Friday, March 26, 2010

What do the Following Countries’ Currencies Have in Common with China?

First List

Aruba florin
Bermuda dollar
Bahamas dollar
Bahrain dinar
Barbados dollar
Belize dollar
Bermuda dollar
Cayman Islands dollar
Cuban convertible peso
Djiboutian franc
East Caribbean dollar (Antigua, Dominica, St. Lucia, St. Vincent, Anguilla,
St. Kitts & Nevis, Grenada, Montserrat)
Eritrea navkar
Hong Kong dollar
Jordan dinar
Kuwait dinar
Macao pataca (pegged to Hong Kong dollar)
Oman rial
Qatar riyal
Saudi Arabia riyal
United Arab Emirates dirham

Second List (Use US dollars)

British Virgin Islands
East Timor
Ecuador
El Salvador
Federated States of Micronesia
Marshall Islands
Palau
Panama balboa
Turks and Caicos Islands
Zimbabwe

The first list of countries and affiliated or dependent territories pegs its currencies to the U.S. dollar at a fixed exchange rate. In some, e.g., Bermuda, Bahamas, Cayman Islands, the U.S. dollar circulates alongside the official local currency. (Kuwait has oscillated between a currency basket and the U.S. dollar.) The second list uses the U.S. dollar as its official currency, but the local currency (e.g., Panama balboa) and local coins may circulate alongside the dollar.

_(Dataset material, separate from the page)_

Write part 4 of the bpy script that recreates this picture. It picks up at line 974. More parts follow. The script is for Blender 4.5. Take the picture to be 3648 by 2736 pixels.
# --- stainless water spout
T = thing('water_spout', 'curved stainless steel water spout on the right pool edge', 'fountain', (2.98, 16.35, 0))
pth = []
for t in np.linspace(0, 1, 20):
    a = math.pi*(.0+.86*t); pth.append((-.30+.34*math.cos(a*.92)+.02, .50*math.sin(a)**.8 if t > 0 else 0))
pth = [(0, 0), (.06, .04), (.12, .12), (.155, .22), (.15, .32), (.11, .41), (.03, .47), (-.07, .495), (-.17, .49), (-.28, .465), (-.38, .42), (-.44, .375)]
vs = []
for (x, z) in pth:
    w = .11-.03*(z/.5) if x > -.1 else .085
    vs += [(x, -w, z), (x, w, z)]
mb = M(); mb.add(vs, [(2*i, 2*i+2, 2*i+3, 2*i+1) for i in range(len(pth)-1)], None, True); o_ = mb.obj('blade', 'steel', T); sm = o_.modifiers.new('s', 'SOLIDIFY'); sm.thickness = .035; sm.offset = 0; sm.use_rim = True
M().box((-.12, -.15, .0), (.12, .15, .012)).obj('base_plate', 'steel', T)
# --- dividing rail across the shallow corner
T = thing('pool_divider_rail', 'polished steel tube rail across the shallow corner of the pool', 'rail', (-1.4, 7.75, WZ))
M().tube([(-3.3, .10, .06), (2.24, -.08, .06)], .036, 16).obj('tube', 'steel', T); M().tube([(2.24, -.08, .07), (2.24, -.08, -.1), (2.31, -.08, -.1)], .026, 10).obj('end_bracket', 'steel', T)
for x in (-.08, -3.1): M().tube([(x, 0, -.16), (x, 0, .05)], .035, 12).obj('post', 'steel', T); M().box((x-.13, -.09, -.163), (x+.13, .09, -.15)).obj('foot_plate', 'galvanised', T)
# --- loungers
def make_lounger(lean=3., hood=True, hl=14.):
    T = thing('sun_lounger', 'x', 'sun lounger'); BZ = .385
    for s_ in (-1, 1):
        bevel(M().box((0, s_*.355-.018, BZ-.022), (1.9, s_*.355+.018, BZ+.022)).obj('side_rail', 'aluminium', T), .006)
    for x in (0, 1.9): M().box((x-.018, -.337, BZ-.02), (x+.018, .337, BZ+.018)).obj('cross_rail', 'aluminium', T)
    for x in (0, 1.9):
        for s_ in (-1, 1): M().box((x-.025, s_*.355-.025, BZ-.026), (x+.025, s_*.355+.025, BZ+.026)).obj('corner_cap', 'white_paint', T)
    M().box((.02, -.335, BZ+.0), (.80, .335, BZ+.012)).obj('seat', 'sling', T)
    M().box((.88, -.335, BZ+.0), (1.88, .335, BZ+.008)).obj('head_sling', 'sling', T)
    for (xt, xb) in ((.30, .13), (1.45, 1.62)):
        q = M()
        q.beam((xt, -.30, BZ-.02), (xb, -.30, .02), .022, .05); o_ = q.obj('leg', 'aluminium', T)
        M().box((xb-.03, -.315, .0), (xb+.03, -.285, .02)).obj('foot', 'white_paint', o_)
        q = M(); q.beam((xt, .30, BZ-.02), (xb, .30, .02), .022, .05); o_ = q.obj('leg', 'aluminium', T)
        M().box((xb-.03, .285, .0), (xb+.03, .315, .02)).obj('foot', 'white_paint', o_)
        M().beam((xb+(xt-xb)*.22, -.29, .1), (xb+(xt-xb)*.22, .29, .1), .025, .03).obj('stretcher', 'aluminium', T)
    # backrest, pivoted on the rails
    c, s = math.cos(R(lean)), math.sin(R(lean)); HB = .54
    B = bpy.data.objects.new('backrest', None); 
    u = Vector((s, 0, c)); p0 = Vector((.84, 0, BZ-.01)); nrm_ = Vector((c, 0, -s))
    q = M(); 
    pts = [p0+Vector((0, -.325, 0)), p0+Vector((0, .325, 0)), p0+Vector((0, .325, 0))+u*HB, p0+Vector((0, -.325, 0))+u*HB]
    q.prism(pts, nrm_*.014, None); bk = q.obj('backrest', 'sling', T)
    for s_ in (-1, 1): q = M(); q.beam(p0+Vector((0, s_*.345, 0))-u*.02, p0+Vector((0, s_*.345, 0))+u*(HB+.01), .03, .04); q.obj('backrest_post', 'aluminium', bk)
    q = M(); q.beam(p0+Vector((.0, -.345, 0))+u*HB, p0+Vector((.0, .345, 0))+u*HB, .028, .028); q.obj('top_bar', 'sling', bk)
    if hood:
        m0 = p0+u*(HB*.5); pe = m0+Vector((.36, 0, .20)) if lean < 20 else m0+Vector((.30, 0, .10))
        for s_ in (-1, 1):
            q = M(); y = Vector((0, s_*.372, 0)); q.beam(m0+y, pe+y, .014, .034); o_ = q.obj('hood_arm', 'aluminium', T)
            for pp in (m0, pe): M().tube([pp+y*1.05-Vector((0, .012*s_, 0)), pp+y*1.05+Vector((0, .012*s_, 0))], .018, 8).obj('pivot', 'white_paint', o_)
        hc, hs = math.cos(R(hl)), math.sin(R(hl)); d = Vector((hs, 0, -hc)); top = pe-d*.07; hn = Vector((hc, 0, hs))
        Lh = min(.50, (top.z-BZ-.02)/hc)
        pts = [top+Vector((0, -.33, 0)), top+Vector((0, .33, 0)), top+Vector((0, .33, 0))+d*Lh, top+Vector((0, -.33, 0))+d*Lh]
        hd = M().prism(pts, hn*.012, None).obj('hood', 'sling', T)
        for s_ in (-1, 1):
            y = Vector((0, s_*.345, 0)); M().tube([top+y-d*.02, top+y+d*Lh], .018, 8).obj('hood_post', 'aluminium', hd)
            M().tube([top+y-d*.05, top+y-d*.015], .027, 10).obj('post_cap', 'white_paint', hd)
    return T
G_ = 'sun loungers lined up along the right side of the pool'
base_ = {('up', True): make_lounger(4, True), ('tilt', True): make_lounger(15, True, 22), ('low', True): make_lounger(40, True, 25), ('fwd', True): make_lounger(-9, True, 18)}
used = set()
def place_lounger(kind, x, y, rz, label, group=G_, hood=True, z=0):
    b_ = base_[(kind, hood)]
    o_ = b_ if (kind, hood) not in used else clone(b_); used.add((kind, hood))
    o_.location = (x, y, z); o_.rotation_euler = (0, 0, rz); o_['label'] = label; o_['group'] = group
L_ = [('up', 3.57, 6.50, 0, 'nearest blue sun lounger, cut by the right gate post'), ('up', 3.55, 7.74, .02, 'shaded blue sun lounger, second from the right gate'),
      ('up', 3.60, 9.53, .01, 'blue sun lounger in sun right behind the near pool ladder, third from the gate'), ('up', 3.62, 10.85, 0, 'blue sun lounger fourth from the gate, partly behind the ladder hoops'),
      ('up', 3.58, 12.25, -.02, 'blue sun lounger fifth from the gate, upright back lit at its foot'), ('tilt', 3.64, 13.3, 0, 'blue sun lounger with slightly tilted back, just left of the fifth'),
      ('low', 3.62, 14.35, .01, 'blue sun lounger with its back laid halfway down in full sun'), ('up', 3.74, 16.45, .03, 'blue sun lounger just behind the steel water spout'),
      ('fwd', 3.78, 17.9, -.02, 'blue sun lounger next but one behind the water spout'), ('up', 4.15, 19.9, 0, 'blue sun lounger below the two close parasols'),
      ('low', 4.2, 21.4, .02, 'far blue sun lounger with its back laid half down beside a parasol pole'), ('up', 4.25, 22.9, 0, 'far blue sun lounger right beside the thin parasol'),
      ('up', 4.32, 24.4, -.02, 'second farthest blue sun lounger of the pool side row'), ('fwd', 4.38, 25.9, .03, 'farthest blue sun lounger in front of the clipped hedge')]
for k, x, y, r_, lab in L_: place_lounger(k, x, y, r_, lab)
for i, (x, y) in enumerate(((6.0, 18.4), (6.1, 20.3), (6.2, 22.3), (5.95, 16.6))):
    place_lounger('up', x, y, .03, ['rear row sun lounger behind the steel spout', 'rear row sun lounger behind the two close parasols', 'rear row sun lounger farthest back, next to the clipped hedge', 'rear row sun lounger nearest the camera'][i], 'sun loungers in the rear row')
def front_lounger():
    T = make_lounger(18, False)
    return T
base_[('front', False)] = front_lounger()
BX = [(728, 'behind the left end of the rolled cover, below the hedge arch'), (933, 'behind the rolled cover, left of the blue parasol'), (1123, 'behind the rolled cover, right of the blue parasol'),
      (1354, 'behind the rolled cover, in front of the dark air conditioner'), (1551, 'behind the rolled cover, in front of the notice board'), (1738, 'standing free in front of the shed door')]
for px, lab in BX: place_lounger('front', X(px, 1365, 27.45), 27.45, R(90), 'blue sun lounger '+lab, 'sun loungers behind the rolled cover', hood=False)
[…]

If the treasury secretary declares China an official currency manipulator, should he also declare all of them currency manipulators? Admittedly, China is much larger and its currency policy may have a larger impact on the U.S. economy and jobs. Still, principle is principle!

P.S. China’s currency peg to the U.S. dollar means that the recent rise in the dollar-euro rate has resulted in substantial appreciation of the yuan (Chinese currency) against the euro. Europe was China’s largest export market in 2009.